22 June 2023, The Tablet

Northern Ireland Catholic bishops reject abortion teaching imposition

Northern Ireland Catholic bishops reject abortion teaching imposition

File photo of pro-life protesters outsider the Belfast High Court.
meanderingemu / Alamy

The Catholic Bishops of Northern Ireland have rejected Westminster’s imposition of a new regulation on secondary schools making it compulsory to teach students about access to abortion.

Voicing their “grave concern” over the move by the Secretary of State for Northern Ireland, Chris Heaton, the four bishops said, “Having already imposed some of the most radical abortion laws in the world on the people of Northern Ireland, without their consent, the Secretary of State now seems determined to impose an ideologically biased view of abortion on all schools, irrespective of parental rights or school ethos.”

Archbishop Eamon Martin, Bishop Donal McKeown, Bishop Larry Duffy and Bishop Michael Router noted that the British Government doesn’t impose such a regulation on schools in Britain, where the right of parents to be involved in decisions about ethical and pastoral issues is fully respected.

“It is not for a government to impose one ideological approach on children, parents or on our schools, over others,” they said.

Calling on the Secretary of State for Northern Ireland to respect the rights of parents and the principles of consultation and devolution in the Good Friday Agreement, they said the legislation should be withdrawn.

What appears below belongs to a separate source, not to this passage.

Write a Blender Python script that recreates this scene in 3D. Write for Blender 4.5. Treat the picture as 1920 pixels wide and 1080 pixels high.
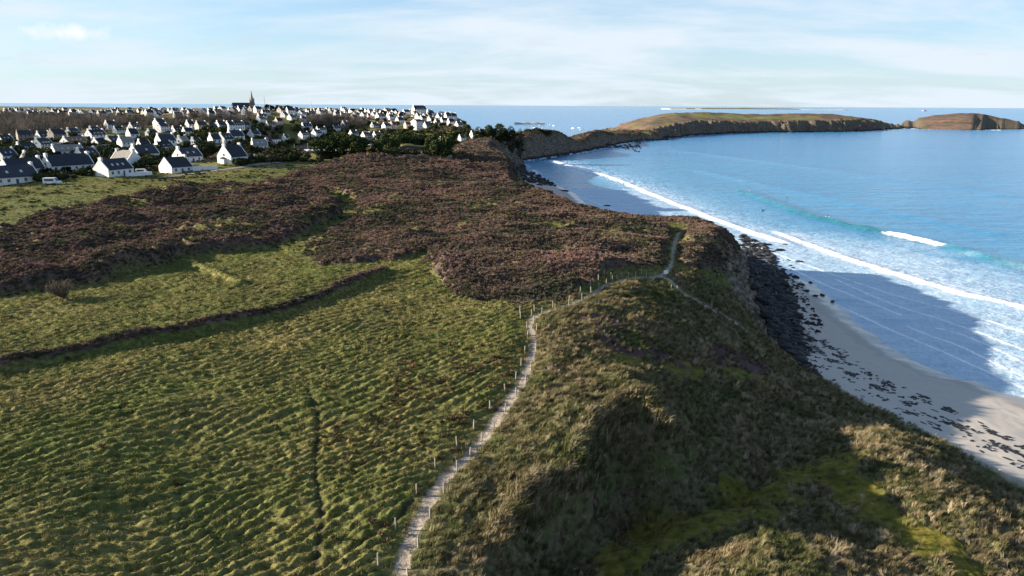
import bpy, bmesh, math, random
import numpy as np
from mathutils import Vector, Matrix

for o in list(bpy.data.objects):
    bpy.data.objects.remove(o)
SC = bpy.context.scene
COL = SC.collection
R = math.radians
random.seed(7)
RNG = np.random.default_rng(11)

# ------------------------------------------------------------------ camera, sky, sun, exposure
CAM_Z = 46.0
LENS = 26.0
PITCH = math.atan(343.0 / (1920 * LENS / 36))
ROLL = R(0.29)
cam_d = bpy.data.cameras.new('camera')
cam_d.sensor_width = 36.0
cam_d.lens = LENS
cam_d.clip_start = 0.5
cam_d.clip_end = 120000.0
cam = bpy.data.objects.new('camera', cam_d)
COL.objects.link(cam)
cam.matrix_world = (Matrix.Translation((0, 0, CAM_Z)) @ Matrix.Rotation(R(90) - PITCH, 4, 'X') @ Matrix.Rotation(ROLL, 4, 'Z'))
SC.camera = cam

SUN_EL = R(17)
SUN_DIR = Vector((-0.997, 0.05, 0)).normalized()          # horizontal direction towards the sun
sun_vec = Vector((SUN_DIR.x * math.cos(SUN_EL), SUN_DIR.y * math.cos(SUN_EL), math.sin(SUN_EL)))
sun_d = bpy.data.lights.new('sun', 'SUN')
sun_d.energy = 5.0
sun_d.angle = R(0.55)
sun_d.color = (1.0, 0.87, 0.70)
sun = bpy.data.objects.new('sun', sun_d)
COL.objects.link(sun)
sun.rotation_euler = sun_vec.to_track_quat('Z', 'Y').to_euler()

SC.view_settings.view_transform = 'Standard'
SC.view_settings.look = 'None'
SC.view_settings.gamma = 1.0
SC.view_settings.exposure = 1.66
SC.view_settings.use_curve_mapping = False


def nodes_of(mat_or_world):
    mat_or_world.use_nodes = True
    nt = mat_or_world.node_tree
    nt.nodes.clear()
    return nt


def N(nt, typ, ins=None, **props):
    n = nt.nodes.new(typ)
    for k, v in props.items():
        setattr(n, k, v)
    for k, v in (ins or {}).items():
        s = n.inputs[k]
        if isinstance(v, bpy.types.NodeSocket):
            nt.links.new(v, s)
        else:
            s.default_value = v
    return n


def ramp(nt, fac, stops, interp='LINEAR'):
    n = nt.nodes.new('ShaderNodeValToRGB')
    n.color_ramp.interpolation = interp
    el = n.color_ramp.elements
    while len(el) < len(stops):
        el.new(0.5)
    for e, (p, c) in zip(el, stops):
        e.position = p
        e.color = (*c, 1) if len(c) == 3 else c
    nt.links.new(fac, n.inputs[0])
    return n.outputs[0]


def mixc(nt, fac, a, b, blend='MIX'):
    n = nt.nodes.new('ShaderNodeMix')
    n.data_type = 'RGBA'
    n.blend_type = blend
    for s, v in ((n.inputs[0], fac), (n.inputs[6], a), (n.inputs[7], b)):
        if isinstance(v, bpy.types.NodeSocket):
            nt.links.new(v, s)
        else:
            s.default_value = v if not isinstance(v, tuple) else (*v, 1) if len(v) == 3 else v
    return n.outputs[2]


def math_(nt, op, a, b=None, c=None, clamp=False):
    n = nt.nodes.new('ShaderNodeMath')
    n.operation = op
    n.use_clamp = clamp
    for i, v in enumerate((a, b, c)):
        if v is None:
            continue
        if isinstance(v, bpy.types.NodeSocket):
            nt.links.new(v, n.inputs[i])
        else:
            n.inputs[i].default_value = v
    return n.outputs[0]


# world: Nishita sky with thin high cloud laid over it by direction
world = bpy.data.worlds.new('World')
SC.world = world
nt = nodes_of(world)
sky = N(nt, 'ShaderNodeTexSky', sky_type='NISHITA', sun_disc=False, sun_elevation=SUN_EL,
        sun_rotation=math.atan2(SUN_DIR.x, SUN_DIR.y), altitude=40.0, air_density=1.0, dust_density=0.6, ozone_density=2.2)
tc = N(nt, 'ShaderNodeTexCoord')
sep = N(nt, 'ShaderNodeSeparateXYZ', {0: tc.outputs['Generated']})
zc = math_(nt, 'MAXIMUM', sep.outputs[2], 0.0)
zz = math_(nt, 'ADD', zc, 0.16)
px = math_(nt, 'DIVIDE', sep.outputs[0], zz)
py = math_(nt, 'DIVIDE', sep.outputs[1], zz)
cv = N(nt, 'ShaderNodeCombineXYZ', {0: px, 1: py, 2: 0.0})
mp = N(nt, 'ShaderNodeMapping', {'Vector': cv.outputs[0], 'Rotation': (0, 0, R(28)), 'Scale': (0.55, 0.95, 1)})
n1 = N(nt, 'ShaderNodeTexNoise', {'Vector': mp.outputs[0], 'Scale': 1.0, 'Detail': 9.0, 'Roughness': 0.6, 'Distortion': 0.35})
c1 = ramp(nt, n1.outputs[0], [(0.42, (0, 0, 0)), (0.64, (1, 1, 1))])
mp2 = N(nt, 'ShaderNodeMapping', {'Vector': cv.outputs[0], 'Location': (3.1, 1.7, 0), 'Rotation': (0, 0, R(-8)), 'Scale': (0.8, 1.1, 1)})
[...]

They believe it should be left to a devolved assembly to discuss in consultation with parents and educational stakeholders.

Likening the move to the recent “so-called investigation” by the Northern Ireland Human Rights Commission into RSE in schools, the bishops accused the Secretary of State of indulging in “a tired and frankly, offensive caricature of what our outstanding teachers are actually doing in our schools in this area”.

Separately, at their summer general meeting in Maynooth, the Irish bishops discussed the proposal to introduce assisted suicide south of the border. The issue is currently being addressed by the Joint Oireachtas Committee on Assisted Dying.

Describing it as a cause of great concern to all those who believe in the sanctity of human life, the bishops said they intend to issue a pastoral message on the matter.